Jリーグを目指すクラブへの入団
自ら棒に振った成功への道

 高校中退後も、21歳までは、身を置いていたその土地土地の素人チームに参加しながら、クリスチャンはサッカーを続けていた。それから2年間はサッカーを離れたものの、彼が23歳の時、「サッカー留学生」時代の活躍を知る東北地方のクラブチーム、Jリーグ入りを目指すほどのチームの関係者が、チーム補強の柱としてクリスチャンに白羽の矢を立てたのだ。

 チームに入団した彼は、すぐに圧倒的なスピードで点取り屋の本領を発揮。1試合9得点をマークするなど、2年間のブランクを乗り越えて復帰した姿に、周囲の期待も高まった。

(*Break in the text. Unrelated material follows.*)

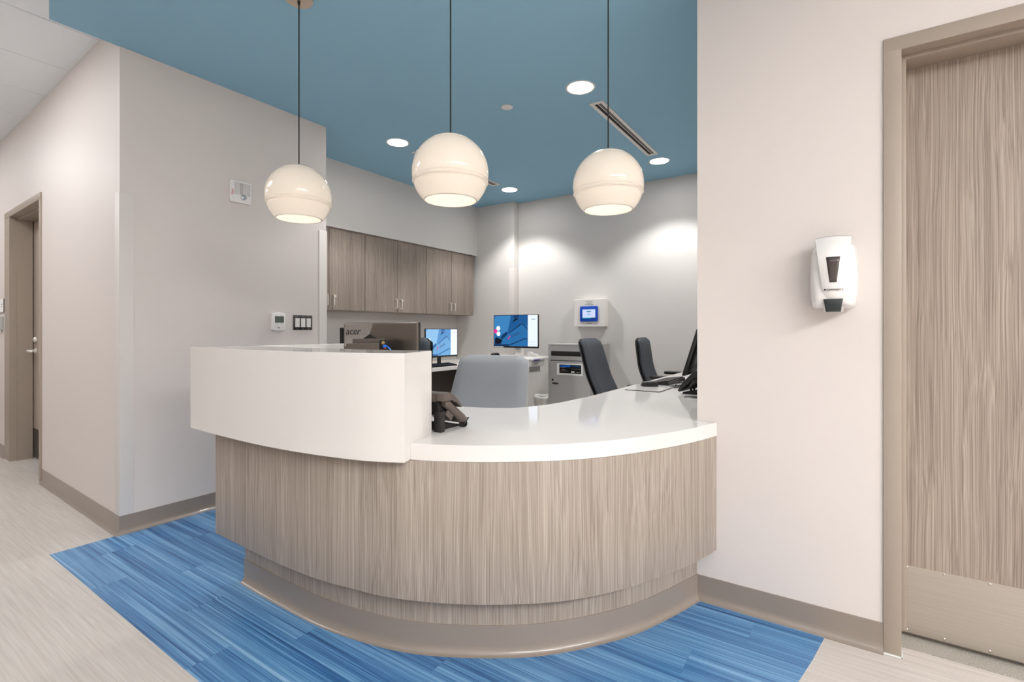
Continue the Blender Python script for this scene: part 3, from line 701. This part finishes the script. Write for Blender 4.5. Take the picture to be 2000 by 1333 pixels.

「あの時は、おれの人生やっぱりサッカーしかないと思ってたんですけどね……」

 クラブチーム所属時代の話を、クリスチャンはあまり口にしたがらない。入団即大活躍と聞けば、将来への展望が開けたように思える。だが、そんな時のクリスチャンは、これまでと同じように、必ずすべてを自分自身でぶち壊してしまう。

「監督の考え方とか、方針とかが合わなかったんです。何度かケンカしたりして……」

 当時の多くを語らないものの、結局、わずか1年ほどで自らチームを去ってしまうことになる。

 すでに夜の世界に本格的に足を踏み入れており、酒も、遊びも知っていた。「遠い夢」を追いかけるクラブチームにいたからといって、高い給料が支払われることも、熱狂的なサポーターに支持されるわけでもない。ただひたすら、地味に、地道に「身近な現実」と向き合い続けることが性に合わないならば、それは「苦難に耐え忍ぶ生活」でしかない。

 彼は、いつものように、酒を飲んで練習や試合を無断欠勤したのかもしれない。チーム退団後、クリスチャン自身の言葉によれば「オーストラリアのクラブチームから誘いがあって半年間ほど所属したけど、怪我をしたのでサッカーの道はあきらめて、日本に帰国した」という。